Exploitation des infrastructures et des « livreurs » : entre pragmatisme et morale
Les sociétés de livraison de repas comme UberEats, Deliveroo ou encore Frichti, fortement plébiscitées lors des périodes de confinement ont fait récemment parler d’elles. D’une part à travers les procès qui les opposent à leurs propres livreurs. Et d’autre part, comme relaté par le Figaro, car les livreurs parisiens monopolisent les Vélib électriques en profitant d’un d’abonnement conçu à l’origine pour des particuliers. La décision de modifier les conditions d’abonnement a en apparence des conséquences limitées mais on peut identifier des externalités importantes : elle peut être un facilitateur comme un inhibiteur d’innovation.
Dans les deux cas on peut parler d’exploitation. Le business model de ces sociétés de livraison repose sur la sous-traitance et un faible coût de la prestation de livraison. Si les sociétés de livraison de repas devaient salarier leurs livreurs, financer leurs équipements, l’entretien ainsi que l’assurance, alors leurs prix ferait un tel bon que le marché se réduirait drastiquement. Qui accepterait de payer quinze euros la livraison d’un hamburger quand bien même s’agirait-il du fameux Bigmac ? Dans les grandes villes on trouve assez de main-d’œuvre disponible (étudiants, personnes en précarité) contre une faible rémunération, sans les avantages d’un contrat de travail. Ces sociétés exploitent donc une situation donnée et la rencontre de l’offre et de la demande s’établit, hors contrat de travail, autour d’un prix très bas.
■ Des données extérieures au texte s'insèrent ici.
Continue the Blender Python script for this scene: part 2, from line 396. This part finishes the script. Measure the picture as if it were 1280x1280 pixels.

L’utilisation des vélos électriques à Paris par les livreurs revient aussi à exploiter une infrastructure existante. Ni le livreur, ni la société de livraison n’ont eu à investir. Le livreur va exploiter une faille dans les offres Vélib et pouvoir ainsi rouler avec un équipement qu’il n’a pas financé et qu’il n’a pas à entretenir. Cette exploitation rend cette activité, bien que peu rémunératrice, rentable pour les livreurs.
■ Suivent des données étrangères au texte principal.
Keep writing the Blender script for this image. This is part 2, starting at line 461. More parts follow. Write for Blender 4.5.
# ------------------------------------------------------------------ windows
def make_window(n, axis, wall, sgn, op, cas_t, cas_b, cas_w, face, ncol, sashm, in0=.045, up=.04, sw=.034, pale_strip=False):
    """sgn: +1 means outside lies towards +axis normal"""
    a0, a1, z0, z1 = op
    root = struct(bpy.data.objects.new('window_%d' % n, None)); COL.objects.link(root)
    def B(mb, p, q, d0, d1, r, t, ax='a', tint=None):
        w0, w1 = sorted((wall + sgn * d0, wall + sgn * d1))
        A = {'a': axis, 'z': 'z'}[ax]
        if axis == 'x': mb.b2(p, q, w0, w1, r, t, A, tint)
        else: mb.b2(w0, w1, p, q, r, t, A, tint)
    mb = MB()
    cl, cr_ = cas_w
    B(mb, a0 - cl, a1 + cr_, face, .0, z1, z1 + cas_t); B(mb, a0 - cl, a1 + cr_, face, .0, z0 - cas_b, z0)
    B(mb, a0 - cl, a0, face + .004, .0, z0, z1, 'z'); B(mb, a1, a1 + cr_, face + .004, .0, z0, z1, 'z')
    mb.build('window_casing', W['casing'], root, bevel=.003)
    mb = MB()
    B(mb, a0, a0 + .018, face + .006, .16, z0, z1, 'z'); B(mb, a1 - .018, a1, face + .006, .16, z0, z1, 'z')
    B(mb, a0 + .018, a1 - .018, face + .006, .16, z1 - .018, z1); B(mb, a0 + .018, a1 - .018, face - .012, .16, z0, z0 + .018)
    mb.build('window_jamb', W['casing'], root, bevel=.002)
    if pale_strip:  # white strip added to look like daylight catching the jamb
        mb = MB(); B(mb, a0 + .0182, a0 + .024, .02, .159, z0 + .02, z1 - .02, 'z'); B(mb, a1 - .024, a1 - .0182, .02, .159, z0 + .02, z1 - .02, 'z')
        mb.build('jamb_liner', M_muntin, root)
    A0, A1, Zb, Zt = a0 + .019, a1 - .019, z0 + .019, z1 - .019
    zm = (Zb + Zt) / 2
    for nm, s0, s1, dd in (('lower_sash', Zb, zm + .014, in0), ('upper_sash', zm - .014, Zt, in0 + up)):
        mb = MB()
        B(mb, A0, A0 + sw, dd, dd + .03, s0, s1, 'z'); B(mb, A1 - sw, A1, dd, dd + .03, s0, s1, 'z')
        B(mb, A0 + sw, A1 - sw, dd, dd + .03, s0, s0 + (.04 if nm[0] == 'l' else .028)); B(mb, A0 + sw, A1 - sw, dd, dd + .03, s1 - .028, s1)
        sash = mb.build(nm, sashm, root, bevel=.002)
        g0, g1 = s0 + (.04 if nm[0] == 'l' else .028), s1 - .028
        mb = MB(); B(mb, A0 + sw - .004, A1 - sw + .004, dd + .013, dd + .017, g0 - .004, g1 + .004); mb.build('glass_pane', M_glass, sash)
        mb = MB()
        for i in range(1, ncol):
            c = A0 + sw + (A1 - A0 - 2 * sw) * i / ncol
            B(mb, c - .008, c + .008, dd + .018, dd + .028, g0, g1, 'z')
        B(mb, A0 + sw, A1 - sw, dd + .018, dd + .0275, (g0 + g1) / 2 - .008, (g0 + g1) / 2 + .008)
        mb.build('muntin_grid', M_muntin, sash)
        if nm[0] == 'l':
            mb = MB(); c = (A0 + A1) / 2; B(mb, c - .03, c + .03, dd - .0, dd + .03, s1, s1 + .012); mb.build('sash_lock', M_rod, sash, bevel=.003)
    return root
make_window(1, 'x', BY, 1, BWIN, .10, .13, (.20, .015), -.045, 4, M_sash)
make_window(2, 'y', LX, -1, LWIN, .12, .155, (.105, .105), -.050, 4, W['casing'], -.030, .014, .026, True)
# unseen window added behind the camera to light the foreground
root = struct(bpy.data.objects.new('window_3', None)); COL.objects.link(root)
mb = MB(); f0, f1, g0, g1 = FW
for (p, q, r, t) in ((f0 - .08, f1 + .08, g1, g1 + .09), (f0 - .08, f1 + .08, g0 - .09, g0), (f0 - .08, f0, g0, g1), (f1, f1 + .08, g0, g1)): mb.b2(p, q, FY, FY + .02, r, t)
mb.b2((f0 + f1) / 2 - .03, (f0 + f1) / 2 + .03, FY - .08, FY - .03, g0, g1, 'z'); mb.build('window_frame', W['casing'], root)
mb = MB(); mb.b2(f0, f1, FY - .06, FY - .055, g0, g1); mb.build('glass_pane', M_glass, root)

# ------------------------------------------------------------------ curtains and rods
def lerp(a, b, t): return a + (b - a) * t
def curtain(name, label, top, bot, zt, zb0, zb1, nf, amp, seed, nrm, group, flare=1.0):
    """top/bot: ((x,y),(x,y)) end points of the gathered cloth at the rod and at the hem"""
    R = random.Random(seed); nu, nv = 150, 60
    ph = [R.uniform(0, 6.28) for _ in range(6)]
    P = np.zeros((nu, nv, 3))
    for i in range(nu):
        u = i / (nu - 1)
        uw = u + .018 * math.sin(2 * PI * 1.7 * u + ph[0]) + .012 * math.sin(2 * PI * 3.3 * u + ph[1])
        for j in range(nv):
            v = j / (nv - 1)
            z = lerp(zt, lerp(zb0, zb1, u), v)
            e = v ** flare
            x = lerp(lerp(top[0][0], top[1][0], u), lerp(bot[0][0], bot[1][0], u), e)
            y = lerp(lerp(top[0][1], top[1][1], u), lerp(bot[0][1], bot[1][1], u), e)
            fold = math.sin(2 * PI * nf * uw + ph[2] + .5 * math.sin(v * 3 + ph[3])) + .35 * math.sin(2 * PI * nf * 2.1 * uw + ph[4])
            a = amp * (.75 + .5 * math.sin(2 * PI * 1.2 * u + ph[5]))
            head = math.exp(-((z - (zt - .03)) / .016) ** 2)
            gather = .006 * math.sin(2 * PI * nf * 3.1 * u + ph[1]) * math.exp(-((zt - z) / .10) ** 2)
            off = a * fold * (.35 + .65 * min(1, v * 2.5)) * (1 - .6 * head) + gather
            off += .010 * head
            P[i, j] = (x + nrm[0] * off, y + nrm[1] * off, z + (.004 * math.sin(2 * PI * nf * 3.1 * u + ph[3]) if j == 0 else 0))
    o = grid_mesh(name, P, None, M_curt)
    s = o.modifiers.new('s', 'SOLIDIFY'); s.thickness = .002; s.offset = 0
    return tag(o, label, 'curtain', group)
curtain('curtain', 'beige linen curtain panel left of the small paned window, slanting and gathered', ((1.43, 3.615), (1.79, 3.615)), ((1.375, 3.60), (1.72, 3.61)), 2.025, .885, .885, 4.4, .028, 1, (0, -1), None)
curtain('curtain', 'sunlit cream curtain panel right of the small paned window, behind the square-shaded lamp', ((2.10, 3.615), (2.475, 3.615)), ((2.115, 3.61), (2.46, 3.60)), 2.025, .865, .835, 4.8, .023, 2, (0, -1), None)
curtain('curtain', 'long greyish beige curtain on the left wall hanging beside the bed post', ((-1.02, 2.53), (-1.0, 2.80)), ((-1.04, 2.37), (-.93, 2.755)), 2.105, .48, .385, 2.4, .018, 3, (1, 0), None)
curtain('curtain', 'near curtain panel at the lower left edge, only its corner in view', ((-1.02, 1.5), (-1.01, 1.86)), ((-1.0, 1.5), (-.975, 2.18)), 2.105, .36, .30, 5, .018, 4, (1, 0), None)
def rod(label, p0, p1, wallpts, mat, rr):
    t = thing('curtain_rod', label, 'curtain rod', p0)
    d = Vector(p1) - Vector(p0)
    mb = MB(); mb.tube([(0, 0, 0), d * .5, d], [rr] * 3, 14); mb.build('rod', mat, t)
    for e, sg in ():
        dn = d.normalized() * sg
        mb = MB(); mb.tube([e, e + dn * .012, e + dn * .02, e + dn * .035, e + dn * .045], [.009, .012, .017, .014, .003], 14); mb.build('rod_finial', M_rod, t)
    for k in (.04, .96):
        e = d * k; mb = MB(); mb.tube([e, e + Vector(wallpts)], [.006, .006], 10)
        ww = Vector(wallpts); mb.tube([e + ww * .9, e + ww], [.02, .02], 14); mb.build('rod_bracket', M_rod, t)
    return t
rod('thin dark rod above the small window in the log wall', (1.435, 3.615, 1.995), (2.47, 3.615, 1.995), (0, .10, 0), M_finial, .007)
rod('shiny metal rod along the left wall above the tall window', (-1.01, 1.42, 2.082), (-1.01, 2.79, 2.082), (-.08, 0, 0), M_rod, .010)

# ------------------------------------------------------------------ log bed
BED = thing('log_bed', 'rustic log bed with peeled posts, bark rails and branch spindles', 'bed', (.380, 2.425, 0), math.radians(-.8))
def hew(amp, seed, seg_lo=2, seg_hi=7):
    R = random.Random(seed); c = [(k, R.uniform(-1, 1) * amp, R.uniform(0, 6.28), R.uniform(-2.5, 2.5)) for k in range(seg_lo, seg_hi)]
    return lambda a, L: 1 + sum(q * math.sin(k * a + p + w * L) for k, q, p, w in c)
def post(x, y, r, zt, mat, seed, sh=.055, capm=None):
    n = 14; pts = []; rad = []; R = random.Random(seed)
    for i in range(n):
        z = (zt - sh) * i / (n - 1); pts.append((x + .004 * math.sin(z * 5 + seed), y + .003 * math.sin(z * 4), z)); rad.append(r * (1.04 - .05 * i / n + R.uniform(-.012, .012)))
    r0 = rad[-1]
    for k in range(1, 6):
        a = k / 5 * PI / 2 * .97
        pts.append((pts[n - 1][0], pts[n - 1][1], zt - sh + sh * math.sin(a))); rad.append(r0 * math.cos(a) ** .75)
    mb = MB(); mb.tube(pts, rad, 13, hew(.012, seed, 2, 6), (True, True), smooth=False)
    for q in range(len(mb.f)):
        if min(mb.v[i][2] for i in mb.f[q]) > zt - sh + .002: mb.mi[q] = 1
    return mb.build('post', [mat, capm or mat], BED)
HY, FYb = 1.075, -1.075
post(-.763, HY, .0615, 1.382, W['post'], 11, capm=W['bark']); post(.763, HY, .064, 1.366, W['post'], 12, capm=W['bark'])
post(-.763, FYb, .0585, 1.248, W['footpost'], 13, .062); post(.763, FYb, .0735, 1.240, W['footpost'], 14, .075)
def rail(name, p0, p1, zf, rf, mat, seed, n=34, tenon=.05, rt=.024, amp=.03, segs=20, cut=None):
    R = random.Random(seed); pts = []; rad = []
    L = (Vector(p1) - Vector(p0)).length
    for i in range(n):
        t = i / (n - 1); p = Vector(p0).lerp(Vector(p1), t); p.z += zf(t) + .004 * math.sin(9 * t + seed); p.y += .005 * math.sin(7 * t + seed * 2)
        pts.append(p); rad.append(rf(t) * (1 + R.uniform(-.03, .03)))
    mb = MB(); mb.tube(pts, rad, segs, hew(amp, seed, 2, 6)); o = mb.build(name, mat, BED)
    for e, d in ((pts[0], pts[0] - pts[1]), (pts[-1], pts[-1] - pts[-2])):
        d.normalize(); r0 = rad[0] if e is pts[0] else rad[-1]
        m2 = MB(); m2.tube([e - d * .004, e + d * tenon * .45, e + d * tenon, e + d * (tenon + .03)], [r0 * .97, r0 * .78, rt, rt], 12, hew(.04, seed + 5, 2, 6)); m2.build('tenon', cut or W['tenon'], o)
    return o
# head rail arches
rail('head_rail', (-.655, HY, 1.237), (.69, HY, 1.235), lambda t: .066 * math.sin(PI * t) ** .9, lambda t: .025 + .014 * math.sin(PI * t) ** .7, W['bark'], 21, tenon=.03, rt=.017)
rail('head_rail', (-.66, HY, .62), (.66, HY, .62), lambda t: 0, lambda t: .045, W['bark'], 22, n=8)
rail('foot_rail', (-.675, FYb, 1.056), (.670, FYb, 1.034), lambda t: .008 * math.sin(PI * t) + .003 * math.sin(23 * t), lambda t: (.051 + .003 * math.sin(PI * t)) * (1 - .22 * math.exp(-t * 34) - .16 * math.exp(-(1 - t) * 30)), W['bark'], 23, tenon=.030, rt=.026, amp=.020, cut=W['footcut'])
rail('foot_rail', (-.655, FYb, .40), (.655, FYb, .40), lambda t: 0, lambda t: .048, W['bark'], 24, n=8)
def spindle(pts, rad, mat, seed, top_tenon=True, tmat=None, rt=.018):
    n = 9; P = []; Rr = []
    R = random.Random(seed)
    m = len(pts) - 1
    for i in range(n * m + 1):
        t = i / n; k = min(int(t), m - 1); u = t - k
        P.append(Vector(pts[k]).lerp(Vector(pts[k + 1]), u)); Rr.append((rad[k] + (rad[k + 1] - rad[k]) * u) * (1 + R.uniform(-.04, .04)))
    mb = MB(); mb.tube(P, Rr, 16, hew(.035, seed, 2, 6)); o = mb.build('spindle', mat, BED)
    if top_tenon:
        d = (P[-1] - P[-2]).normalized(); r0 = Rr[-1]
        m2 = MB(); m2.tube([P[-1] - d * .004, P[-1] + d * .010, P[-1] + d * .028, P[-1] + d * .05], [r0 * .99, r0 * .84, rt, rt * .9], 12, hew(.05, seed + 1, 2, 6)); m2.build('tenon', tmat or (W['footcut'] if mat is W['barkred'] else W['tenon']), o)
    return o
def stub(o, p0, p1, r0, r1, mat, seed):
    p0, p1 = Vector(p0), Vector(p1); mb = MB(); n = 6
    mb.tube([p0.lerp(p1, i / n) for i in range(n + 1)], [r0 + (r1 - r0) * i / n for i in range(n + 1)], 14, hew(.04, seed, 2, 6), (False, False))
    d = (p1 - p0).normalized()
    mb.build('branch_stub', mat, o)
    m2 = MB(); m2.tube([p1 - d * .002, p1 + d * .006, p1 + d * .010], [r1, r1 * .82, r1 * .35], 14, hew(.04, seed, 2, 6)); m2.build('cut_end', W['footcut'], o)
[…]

Exploiter les Vélib cela revient à tirer profit d’une infrastructure. Cela n’est pas nouveau. Lors du second empire, le développement du chemin de fer comme l’électrification des villes, ont permis à de nombreux entrepreneurs de développer leurs affaires. Cela a favorisé un boom économique sans précédent ainsi que l’innovation rendue possible du fait de nouvelles infrastructures.
Si l’on peut parler d’exploitation dans les deux cas étudiés, il convient de formuler une différence clef. Exploiter une route, une voie de chemin de fer, Internet ou les bornes Vélibs cela relève du même type d’opportunité. Mais exploiter la situation de précarité des livreurs pose bien évidemment un problème de morale. Et quand on se réfère aux valeurs présentées par les sociétés de livraison sur leurs sites internet, le paradoxe apparaît avec force. L’introduction en Bourse de Deliveroo montre bien que la forte croissance n’est plus le seul critère pris en compte. Les consommateurs comme les investisseurs sont de plus en plus hostiles aux business models qui reposent sur l’exploitation de statuts précaires pour une partie de leur main-d’œuvre en sous-traitance.
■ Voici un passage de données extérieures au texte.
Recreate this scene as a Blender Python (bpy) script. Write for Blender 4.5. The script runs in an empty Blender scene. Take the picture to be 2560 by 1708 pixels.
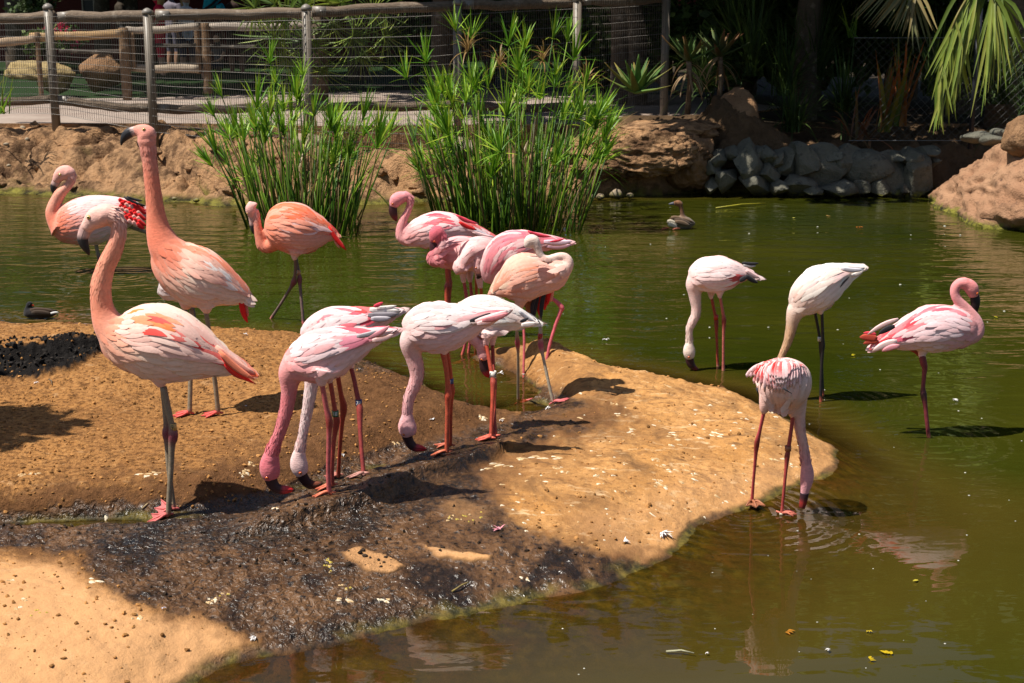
import bpy, math, random
import numpy as np
from mathutils import Vector, Matrix, Euler
from mathutils.bvhtree import BVHTree

random.seed(7)
RNG = np.random.default_rng(11)
S = bpy.context.scene
COL = S.collection

# ------------------------------------------------------------------ camera, sky, sun, exposure
FPX, CX, CY, EYE = 3600.0, 1280.0, 854.0, 1.75
TILT = math.atan(854.0 / FPX)
cam_data = bpy.data.cameras.new('camera')
cam_data.sensor_width = 36.0
cam_data.lens = 36.0 * FPX / 2560.0
cam_data.clip_start, cam_data.clip_end = 0.05, 600.0
cam_data.dof.use_dof = True
cam_data.dof.focus_distance = 5.6
cam_data.dof.aperture_fstop = 14.0
cam = bpy.data.objects.new('camera', cam_data)
COL.objects.link(cam)
cam.location = (0, 0, EYE)
cam.rotation_euler = (math.radians(90) - TILT, 0, 0)
S.camera = cam

SUN_EL = math.radians(63)
SUN_TRAVEL = math.atan2(0.36, 0.93)           # light travels towards +x and a little +y
world = bpy.data.worlds.new('World')
S.world = world
world.use_nodes = True
wn = world.node_tree.nodes
wl = world.node_tree.links
sky = wn.new('ShaderNodeTexSky')
sky.sky_type = 'NISHITA'
sky.sun_disc = False
sky.sun_elevation = SUN_EL
sky.sun_rotation = math.radians(90) - (SUN_TRAVEL + math.pi)
wl.new(sky.outputs[0], wn['Background'].inputs[0])
wn['Background'].inputs[1].default_value = 0.062

sun_data = bpy.data.lights.new('sun', 'SUN')
sun_data.energy = 5.0
sun_data.angle = math.radians(0.5)
sun_data.color = (1.0, 0.95, 0.86)
sun = bpy.data.objects.new('sun', sun_data)
COL.objects.link(sun)
sun.rotation_euler = Vector((math.cos(SUN_TRAVEL) * math.cos(SUN_EL), math.sin(SUN_TRAVEL) * math.cos(SUN_EL),
                             -math.sin(SUN_EL))).to_track_quat('-Z', 'Y').to_euler()
S.view_settings.view_transform = 'Standard'
S.view_settings.look = 'None'
S.view_settings.exposure = 0.56
S.view_settings.gamma = 1.0
S.view_settings.use_curve_mapping = False
S.render.engine = 'CYCLES'
S.cycles.max_bounces = 6
S.cycles.diffuse_bounces = 3
S.cycles.glossy_bounces = 3
S.cycles.transmission_bounces = 4
S.cycles.transparent_max_bounces = 12
S.cycles.caustics_reflective = False
S.cycles.caustics_refractive = False
S.cycles.sample_clamp_indirect = 6.0
S.cycles.use_denoising = True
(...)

Le syndicat Autolib’ Vélib’ Métropole face au mécontentement de certains usagers a annoncé fin avril 2021 une modification de sa grille tarifaire. Certains usagers sont frustrés : ils ne trouvent pas facilement un Vélib. Mais dans le même temps ces mêmes usagés se font livrer, pour un faible prix, des repas à domicile et cela est rendu possible en partie par l’infrastructure Vélib. La modification de la grille tarifaire va rendre plus onéreuse l’activité des livreurs. Comme leur situation est déjà très précaire, il devrait en découler une revalorisation de leur rémunération. Cela entraînera mécaniquement une hausse des tarifs de livraison. Notre usager va donc passer de la frustration de ne pas trouver facilement un vélo à la frustration de devoir payer plus cher ses livraisons de repas à domicile.
Une autre approche reste possible : reconnaître que les Vélibs constituent une infrastructure qui doit bénéficier à tout un ensemble d’acteurs. Il faudrait alors investir davantage dans cette infrastructure, et cela peut faciliter l’émergence de business models innovants.
Et la morale dans tout cela ? La pression d’investisseurs et consommateurs peut aider à un meilleur partage entre les sociétés de livraison et leurs livreurs. Mais en attendant offrir aujourd’hui aux livreurs un outil de travail (leur vélo) à un très faible coût fait sens aussi bien économiquement que d’un point de vue éthique.